Hizbollah has long been viewed as Lebanon’s most potent military and political force, and the crown jewel in Iran’s network of allied proxy forces in the region. But its strength has waned ever since the group started firing into Israel after Hamas’s October 7, 2023 attack, triggering a war with Israel on its own turf.
That war decimated its leadership and greatly reduced its capabilities. Despite a US-brokered ceasefire that nominally ended the full-scale war in 2024, Israel has continued to strike Hizbollah almost daily, killing hundreds of its cadres and trying to stamp out any resurgence.
The 2023 decision to strike Israel — made by veteran leader Hassan Nasrallah, who was subsequently killed by Israel in 2024 — was largely dictated by a policy mandating collective action. Known as the “Unity of Fronts”, the strategy dictated that all allies in Tehran’s axis must intervene against Israel if one member was attacked.
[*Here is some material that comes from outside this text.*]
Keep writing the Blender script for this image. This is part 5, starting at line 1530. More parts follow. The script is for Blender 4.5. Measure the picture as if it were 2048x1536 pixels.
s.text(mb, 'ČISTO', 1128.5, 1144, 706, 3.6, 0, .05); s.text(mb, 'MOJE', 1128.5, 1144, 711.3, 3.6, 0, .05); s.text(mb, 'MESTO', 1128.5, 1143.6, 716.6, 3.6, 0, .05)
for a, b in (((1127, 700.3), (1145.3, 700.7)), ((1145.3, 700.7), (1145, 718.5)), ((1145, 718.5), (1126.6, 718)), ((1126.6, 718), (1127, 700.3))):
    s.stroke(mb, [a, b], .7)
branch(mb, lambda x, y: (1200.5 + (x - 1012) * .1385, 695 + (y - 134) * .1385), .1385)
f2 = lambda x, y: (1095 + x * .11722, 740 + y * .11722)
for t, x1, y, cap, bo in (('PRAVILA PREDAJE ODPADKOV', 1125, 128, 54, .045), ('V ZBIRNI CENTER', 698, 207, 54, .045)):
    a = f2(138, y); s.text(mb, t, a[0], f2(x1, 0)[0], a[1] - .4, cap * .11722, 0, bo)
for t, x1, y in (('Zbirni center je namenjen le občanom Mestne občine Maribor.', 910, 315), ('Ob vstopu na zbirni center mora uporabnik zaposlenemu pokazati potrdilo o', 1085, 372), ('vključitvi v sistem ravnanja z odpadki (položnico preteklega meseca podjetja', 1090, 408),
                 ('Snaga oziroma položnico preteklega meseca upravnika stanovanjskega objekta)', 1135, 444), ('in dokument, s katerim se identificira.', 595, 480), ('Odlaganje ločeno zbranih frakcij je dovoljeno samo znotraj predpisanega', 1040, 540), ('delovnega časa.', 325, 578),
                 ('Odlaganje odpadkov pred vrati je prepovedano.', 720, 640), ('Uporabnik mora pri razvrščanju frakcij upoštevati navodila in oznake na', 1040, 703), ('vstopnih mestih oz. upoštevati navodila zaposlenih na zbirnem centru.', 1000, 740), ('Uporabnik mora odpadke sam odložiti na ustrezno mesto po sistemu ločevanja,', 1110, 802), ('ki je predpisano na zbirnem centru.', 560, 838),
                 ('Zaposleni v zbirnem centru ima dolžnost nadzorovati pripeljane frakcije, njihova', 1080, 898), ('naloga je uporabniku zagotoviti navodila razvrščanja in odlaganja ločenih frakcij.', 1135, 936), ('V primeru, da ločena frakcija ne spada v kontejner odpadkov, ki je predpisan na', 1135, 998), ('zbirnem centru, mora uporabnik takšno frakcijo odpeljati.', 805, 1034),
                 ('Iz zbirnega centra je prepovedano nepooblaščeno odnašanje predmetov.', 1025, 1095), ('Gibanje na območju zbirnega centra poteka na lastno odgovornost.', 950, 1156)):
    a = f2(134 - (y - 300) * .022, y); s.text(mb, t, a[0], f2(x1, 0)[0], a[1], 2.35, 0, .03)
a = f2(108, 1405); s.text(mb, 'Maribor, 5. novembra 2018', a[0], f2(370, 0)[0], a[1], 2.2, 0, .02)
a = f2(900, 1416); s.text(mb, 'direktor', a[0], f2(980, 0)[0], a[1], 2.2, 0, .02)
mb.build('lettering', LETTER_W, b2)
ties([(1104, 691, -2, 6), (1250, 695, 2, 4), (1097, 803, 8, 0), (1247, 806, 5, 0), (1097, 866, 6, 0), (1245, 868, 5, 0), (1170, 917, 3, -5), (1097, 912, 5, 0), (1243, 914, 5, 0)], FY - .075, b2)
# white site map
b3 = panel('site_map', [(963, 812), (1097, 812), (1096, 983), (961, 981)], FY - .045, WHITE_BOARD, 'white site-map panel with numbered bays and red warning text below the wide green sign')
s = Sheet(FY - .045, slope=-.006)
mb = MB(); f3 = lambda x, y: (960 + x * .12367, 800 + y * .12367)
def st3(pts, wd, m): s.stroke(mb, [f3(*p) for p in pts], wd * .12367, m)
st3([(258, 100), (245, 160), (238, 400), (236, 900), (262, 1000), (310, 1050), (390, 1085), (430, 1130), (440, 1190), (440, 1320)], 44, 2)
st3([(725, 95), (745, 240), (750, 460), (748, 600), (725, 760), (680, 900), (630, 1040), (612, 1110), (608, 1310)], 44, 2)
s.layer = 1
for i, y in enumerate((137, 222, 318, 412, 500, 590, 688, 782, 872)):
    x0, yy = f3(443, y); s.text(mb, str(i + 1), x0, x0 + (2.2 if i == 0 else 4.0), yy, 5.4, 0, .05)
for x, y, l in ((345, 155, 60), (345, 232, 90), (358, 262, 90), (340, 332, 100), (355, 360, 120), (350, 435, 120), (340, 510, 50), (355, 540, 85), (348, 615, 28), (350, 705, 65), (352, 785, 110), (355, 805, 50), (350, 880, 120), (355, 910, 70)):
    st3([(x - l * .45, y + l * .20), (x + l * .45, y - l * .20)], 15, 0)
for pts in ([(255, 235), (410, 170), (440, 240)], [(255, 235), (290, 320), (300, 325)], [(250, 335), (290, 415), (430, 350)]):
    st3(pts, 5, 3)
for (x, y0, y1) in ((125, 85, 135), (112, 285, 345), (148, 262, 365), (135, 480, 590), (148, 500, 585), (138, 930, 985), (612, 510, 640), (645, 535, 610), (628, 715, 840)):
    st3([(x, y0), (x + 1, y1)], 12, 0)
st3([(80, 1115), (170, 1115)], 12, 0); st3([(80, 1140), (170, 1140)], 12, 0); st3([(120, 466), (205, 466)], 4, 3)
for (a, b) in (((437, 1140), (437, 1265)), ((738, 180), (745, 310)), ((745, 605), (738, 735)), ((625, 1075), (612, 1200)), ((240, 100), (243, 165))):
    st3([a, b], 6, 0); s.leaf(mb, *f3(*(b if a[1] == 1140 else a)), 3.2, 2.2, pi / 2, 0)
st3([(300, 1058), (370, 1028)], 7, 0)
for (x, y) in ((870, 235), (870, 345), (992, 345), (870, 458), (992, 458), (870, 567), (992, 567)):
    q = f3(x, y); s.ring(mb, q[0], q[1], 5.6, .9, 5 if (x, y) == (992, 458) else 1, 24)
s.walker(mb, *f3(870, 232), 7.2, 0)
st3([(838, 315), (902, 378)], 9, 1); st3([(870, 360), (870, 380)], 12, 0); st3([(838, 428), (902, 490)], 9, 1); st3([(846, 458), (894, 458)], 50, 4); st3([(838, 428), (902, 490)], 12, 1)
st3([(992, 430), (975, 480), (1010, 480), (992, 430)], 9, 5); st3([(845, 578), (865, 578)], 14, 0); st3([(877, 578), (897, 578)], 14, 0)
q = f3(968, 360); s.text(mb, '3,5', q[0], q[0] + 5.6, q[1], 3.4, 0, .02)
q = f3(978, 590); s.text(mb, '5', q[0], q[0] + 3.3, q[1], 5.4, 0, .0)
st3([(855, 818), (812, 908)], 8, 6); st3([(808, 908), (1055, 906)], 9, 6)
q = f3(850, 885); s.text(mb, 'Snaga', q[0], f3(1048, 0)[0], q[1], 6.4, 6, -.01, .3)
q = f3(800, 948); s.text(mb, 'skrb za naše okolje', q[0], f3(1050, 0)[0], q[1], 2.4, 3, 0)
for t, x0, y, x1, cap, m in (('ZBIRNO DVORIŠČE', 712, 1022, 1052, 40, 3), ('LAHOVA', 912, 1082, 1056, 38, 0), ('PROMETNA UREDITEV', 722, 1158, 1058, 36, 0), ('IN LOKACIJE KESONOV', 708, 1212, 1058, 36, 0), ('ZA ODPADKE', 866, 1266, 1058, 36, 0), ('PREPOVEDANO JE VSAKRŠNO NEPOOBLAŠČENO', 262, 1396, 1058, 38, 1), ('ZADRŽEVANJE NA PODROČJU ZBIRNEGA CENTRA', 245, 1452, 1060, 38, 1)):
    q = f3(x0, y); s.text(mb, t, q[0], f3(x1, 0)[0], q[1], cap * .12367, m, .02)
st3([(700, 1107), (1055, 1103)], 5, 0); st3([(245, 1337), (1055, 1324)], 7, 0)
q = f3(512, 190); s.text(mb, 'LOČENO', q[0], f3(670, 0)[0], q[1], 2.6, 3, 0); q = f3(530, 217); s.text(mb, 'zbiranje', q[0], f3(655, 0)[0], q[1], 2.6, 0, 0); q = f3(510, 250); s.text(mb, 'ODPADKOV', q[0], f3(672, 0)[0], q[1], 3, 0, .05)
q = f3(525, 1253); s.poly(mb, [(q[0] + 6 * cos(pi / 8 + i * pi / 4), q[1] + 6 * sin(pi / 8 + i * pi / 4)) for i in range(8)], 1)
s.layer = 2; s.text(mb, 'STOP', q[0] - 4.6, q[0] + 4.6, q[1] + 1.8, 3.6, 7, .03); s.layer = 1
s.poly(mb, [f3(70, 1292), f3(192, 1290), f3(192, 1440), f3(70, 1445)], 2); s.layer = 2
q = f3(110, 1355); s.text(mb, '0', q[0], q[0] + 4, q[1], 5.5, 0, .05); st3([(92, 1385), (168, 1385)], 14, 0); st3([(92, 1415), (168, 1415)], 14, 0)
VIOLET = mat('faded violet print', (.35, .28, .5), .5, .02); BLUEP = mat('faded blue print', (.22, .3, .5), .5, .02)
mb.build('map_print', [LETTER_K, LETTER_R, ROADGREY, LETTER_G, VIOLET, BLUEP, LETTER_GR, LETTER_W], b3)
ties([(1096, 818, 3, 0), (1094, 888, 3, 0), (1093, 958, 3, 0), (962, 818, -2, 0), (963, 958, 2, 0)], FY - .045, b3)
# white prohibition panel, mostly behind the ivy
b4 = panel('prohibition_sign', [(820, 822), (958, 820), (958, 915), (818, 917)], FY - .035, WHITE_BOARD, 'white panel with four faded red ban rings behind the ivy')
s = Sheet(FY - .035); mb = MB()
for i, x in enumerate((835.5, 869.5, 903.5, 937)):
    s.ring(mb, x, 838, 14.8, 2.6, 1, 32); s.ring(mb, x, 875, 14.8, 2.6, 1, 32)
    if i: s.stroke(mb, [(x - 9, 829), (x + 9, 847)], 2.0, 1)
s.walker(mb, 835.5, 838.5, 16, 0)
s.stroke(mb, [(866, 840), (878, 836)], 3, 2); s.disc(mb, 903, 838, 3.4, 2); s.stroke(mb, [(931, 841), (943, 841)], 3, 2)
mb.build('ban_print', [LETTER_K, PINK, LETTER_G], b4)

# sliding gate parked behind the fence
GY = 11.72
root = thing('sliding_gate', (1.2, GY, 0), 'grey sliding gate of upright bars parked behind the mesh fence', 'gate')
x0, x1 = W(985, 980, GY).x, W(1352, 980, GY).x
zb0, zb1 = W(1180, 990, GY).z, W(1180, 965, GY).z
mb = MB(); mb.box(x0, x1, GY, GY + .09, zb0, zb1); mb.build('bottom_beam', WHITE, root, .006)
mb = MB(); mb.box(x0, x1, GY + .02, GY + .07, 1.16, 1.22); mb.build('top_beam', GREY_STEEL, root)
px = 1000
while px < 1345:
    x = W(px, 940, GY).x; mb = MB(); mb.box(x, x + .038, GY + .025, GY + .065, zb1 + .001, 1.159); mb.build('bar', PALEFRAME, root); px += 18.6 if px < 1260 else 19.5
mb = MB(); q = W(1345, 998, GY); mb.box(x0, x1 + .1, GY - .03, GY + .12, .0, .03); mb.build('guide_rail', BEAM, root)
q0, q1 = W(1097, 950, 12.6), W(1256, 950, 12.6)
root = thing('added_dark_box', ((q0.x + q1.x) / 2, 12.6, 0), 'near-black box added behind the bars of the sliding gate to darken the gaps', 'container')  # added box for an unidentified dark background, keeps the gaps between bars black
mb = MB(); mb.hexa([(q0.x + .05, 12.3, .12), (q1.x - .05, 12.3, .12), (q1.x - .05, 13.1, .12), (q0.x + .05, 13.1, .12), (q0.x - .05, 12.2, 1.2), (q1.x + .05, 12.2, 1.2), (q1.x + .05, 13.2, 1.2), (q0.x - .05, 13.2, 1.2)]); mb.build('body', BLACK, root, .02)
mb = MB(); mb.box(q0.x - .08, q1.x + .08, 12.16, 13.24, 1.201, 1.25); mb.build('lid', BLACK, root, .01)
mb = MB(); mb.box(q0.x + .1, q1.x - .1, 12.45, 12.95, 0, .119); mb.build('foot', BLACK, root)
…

Many, both inside and outside the group, now see that decision as a fatal strategic miscalculation. It left the group in disarray, vulnerable to domestic and international pressures. Iran’s Islamic Revolutionary Guard Corps advisers quickly stepped in to help get the group back on its feet.
But the 2023 decision also ushered in new leadership for the group — now headed by Nasrallah’s less charismatic deputy, Naim Qassem — and triggered fierce internal debates about its future. One crucial question: whether domestic interests should trump a strategic and ideological commitment to Iran.
For months, analysts and people familiar with the group’s thinking have spoken about internal rifts. One camp, thought to be led by Qassem, has pushed to prioritise domestic interests with an eye to a political future.
The other, consisting of hardliners more ideologically committed to Iran’s transnational project, sees the group’s future as inherently tied to the Iranian regime’s survival.
“They know without Iran they are finished,” one of the people said. “They also know they have a debt to repay — they were created for Iran’s survival and it is time to step up.”
Similar debates have plagued other groups in Iran’s regional axis, which are also divided over whether to sacrifice their own political and economic interests. They are wary of being seen as fighting a war for Iran.
“These groups are in survival mode,” said Renad Mansour, an expert on Iraqi militia groups at Chatham House.
Hizbollah, like Iraq’s Shia militias, was having to negotiate conflicting demands, he said: “Some people in these groups know their source of power comes from competing domestically, but others derive their power from affiliation to Iran and Khamenei — so they don’t necessarily agree on what survival looks like.”
In the wake of the Iranian leader’s killing, the source of the group’s power and legitimacy has come into even sharper focus. Khamenei was an important Hizbollah patron and ensured it was well resourced even as Iran’s economy plummeted.
“Naim Qassem takes his authority from the fact that he represents Khamenei, ideologically speaking. Partisans on the ground listen to him on that basis,” said Hage Ali.

“Now that [Khamenei is] dead, the new Iranian leadership could decide that Hizbollah is no longer relevant. That raises questions about what Naim Qassem stands for and if he can keep control without funding, charisma and ideological legitimacy.”
Local media reports in Lebanon suggested some of these hardliners launched the attack on Israel without consulting Qassem, forcing his hand.
When Israel attacked Iran in June 2025, Iran told its regional proxies, including Hizbollah and Iraq’s militias, not to get involved, according to people familiar with the decision. Hizbollah duly sat out that conflict.
There is no indication that they have been asked to hold back this time around. One person familiar with the group’s thinking suggested Hizbollah’s participation might have been invoked by Iran.
“Regardless of how the decision was made, they didn’t say no,” said Hage Ali.
As well as prompting a tough Israeli response, the decision has emboldened Lebanon’s government to ban Hizbollah’s activities despite its fear of triggering civil strife.
The decision was supported by Hizbollah’s longtime ally Nabih Berri, longtime Speaker of Lebanon’s parliament. He reportedly signed off on the government’s actions, angered by Hizbollah’s volte-face on their assurances they would not enter the conflict.
But the group has doubled down. It went on to launch 14 salvos in less than two days, defying some estimates that its military capabilities had been degraded enough to prevent it from attacking Israel, even if it wanted to.
The group has also relied more heavily on drones, whose launch positions are less easily detected and which can skirt some air defences — a critical lesson from the last full-scale confrontation.
Lebanon’s foreign minister previously said the country had “received signs” that Israel could target civilian infrastructure if Hizbollah joined the fight. But a person briefed on the situation said there were no plans to do so.
“The goal is to hit Hizbollah, not the Lebanese government. The Americans also want Israel to avoid that,” the person said.
Still, Israeli leaders hope this war may be Hizbollah’s last stand. Eyal Zamir, chief of staff of Israel’s military, said this week: “We will end this campaign with not just Iran being struck but with Hizbollah suffering a devastating blow.”